The Lidové noviny reviewer, Darina Krivankova, expresses similar sentiments. Her minor objection is to the plot development dominating the last part of the film, which I won’t reveal but which she sees as an irrelevant distraction. Given the film’s skill in recreating the experience of East Germany turning into part of a united Germany, she is willing to write “if only every film had only such a minor stain on its beauty . . .” But her major objection is more serious: the film is based upon a construct of amoral lies, about the true nature of the East German regime, about the true nature of oni – “them” in Czech (and in Polish*; in fact there is a famous Polish dissident’s book whose title is that one word only), namely the “them,” the Communist authorities, who were once unassailable in their power, whether in East Germany or Czechoslovakia or wherever else, against whom thousands of Czechs rallied in November, 1989, in Wenceslas Square, to jingle their keys, cheer Václav Havel on the balcony, and demand of “them” that they get out! Krivankova hopes – but can’t be sure – that those viewing “Good-Bye, Lenin” will recognize that lie, rather than letting themselves be convinced by it, and use it as a final form of farewell for the life that once was. (Ah, but what about the youngsters born too late to know Communism?) In any case, though, she is sure that many, many Czechs will be viewing it – already six million Germans have, and, as she points out, recent Czech history in this regard runs perfectly parallel with recent (East) German history.

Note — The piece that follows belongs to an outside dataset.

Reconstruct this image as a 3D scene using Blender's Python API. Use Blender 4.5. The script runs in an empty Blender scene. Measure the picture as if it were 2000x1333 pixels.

At least good, old-fashioned capitalist marketing will make sure there is no doubt that they do. Click here to learn about your chance (if you can read Czech, that is – and can stand flashing banners), sponsored by Atlas.cz, Exotica, and “Good-Bye, Lenin,” to win a trip for two to Moscow, where you can (in fact, will be expected to) visit the mausoleum and give the big guy a personal “good-bye”! (Hey – Lenin always claimed to be a proletarian: does that mean that he’s now a “working stiff”?)

* Attention, Czech and Polish purists! E-mail me if you want, but this is to let you know that I’m fully aware that, strictly speaking, “oni” in those languages means “they” (i.e. nominative case), not “them.” Trust me, “them” is what fits here, and most readers will not begrudge me that.